## Exercise directions
Return the listing below in full, with every line exactly as it is.

## Supplied data
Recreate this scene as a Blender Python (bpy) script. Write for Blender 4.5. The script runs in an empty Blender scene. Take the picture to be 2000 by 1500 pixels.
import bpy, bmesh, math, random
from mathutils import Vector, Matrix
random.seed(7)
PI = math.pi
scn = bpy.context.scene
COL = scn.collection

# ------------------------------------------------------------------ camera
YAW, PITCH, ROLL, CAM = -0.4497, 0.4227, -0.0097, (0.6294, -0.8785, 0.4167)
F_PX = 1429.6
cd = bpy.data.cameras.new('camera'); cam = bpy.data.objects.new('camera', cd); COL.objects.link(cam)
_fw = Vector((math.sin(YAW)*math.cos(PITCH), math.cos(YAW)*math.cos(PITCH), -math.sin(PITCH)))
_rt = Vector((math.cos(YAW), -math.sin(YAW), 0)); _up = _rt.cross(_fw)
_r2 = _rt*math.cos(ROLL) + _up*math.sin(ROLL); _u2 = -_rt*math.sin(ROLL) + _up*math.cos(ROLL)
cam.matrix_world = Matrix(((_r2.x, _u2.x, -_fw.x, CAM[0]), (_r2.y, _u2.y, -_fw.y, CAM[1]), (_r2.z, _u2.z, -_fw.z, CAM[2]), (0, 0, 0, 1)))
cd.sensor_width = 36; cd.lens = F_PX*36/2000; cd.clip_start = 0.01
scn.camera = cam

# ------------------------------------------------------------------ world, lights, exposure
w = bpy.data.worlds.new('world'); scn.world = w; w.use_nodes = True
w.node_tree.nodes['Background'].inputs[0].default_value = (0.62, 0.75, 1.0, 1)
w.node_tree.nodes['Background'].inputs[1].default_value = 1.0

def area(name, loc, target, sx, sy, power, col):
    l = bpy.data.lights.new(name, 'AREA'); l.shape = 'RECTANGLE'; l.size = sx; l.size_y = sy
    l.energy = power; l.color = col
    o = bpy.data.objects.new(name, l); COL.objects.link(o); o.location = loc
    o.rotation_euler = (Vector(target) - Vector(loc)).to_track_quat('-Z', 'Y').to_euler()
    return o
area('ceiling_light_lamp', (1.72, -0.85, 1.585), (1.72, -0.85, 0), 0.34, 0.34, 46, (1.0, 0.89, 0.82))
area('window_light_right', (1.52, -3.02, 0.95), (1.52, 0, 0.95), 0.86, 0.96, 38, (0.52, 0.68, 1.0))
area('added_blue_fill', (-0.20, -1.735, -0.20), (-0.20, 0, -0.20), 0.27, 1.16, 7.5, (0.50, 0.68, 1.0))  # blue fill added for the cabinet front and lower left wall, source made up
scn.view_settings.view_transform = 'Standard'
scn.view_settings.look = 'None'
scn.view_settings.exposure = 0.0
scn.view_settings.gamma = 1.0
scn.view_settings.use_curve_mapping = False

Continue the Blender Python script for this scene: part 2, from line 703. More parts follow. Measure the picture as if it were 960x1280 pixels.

## Worked solution
Recreate this scene as a Blender Python (bpy) script. Write for Blender 4.5. The script runs in an empty Blender scene. Take the picture to be 2000 by 1500 pixels.
import bpy, bmesh, math, random
from mathutils import Vector, Matrix
random.seed(7)
PI = math.pi
scn = bpy.context.scene
COL = scn.collection

# ------------------------------------------------------------------ camera
YAW, PITCH, ROLL, CAM = -0.4497, 0.4227, -0.0097, (0.6294, -0.8785, 0.4167)
F_PX = 1429.6
cd = bpy.data.cameras.new('camera'); cam = bpy.data.objects.new('camera', cd); COL.objects.link(cam)
_fw = Vector((math.sin(YAW)*math.cos(PITCH), math.cos(YAW)*math.cos(PITCH), -math.sin(PITCH)))
_rt = Vector((math.cos(YAW), -math.sin(YAW), 0)); _up = _rt.cross(_fw)
_r2 = _rt*math.cos(ROLL) + _up*math.sin(ROLL); _u2 = -_rt*math.sin(ROLL) + _up*math.cos(ROLL)
cam.matrix_world = Matrix(((_r2.x, _u2.x, -_fw.x, CAM[0]), (_r2.y, _u2.y, -_fw.y, CAM[1]), (_r2.z, _u2.z, -_fw.z, CAM[2]), (0, 0, 0, 1)))
cd.sensor_width = 36; cd.lens = F_PX*36/2000; cd.clip_start = 0.01
scn.camera = cam

# ------------------------------------------------------------------ world, lights, exposure
w = bpy.data.worlds.new('world'); scn.world = w; w.use_nodes = True
w.node_tree.nodes['Background'].inputs[0].default_value = (0.62, 0.75, 1.0, 1)
w.node_tree.nodes['Background'].inputs[1].default_value = 1.0

def area(name, loc, target, sx, sy, power, col):
    l = bpy.data.lights.new(name, 'AREA'); l.shape = 'RECTANGLE'; l.size = sx; l.size_y = sy
    l.energy = power; l.color = col
    o = bpy.data.objects.new(name, l); COL.objects.link(o); o.location = loc
    o.rotation_euler = (Vector(target) - Vector(loc)).to_track_quat('-Z', 'Y').to_euler()
    return o
area('ceiling_light_lamp', (1.72, -0.85, 1.585), (1.72, -0.85, 0), 0.34, 0.34, 46, (1.0, 0.89, 0.82))
area('window_light_right', (1.52, -3.02, 0.95), (1.52, 0, 0.95), 0.86, 0.96, 38, (0.52, 0.68, 1.0))
area('added_blue_fill', (-0.20, -1.735, -0.20), (-0.20, 0, -0.20), 0.27, 1.16, 7.5, (0.50, 0.68, 1.0))  # blue fill added for the cabinet front and lower left wall, source made up
scn.view_settings.view_transform = 'Standard'
scn.view_settings.look = 'None'
scn.view_settings.exposure = 0.0
scn.view_settings.gamma = 1.0
scn.view_settings.use_curve_mapping = False

Continue the Blender Python script for this scene: part 2, from line 703. More parts follow. Measure the picture as if it were 960x1280 pixels.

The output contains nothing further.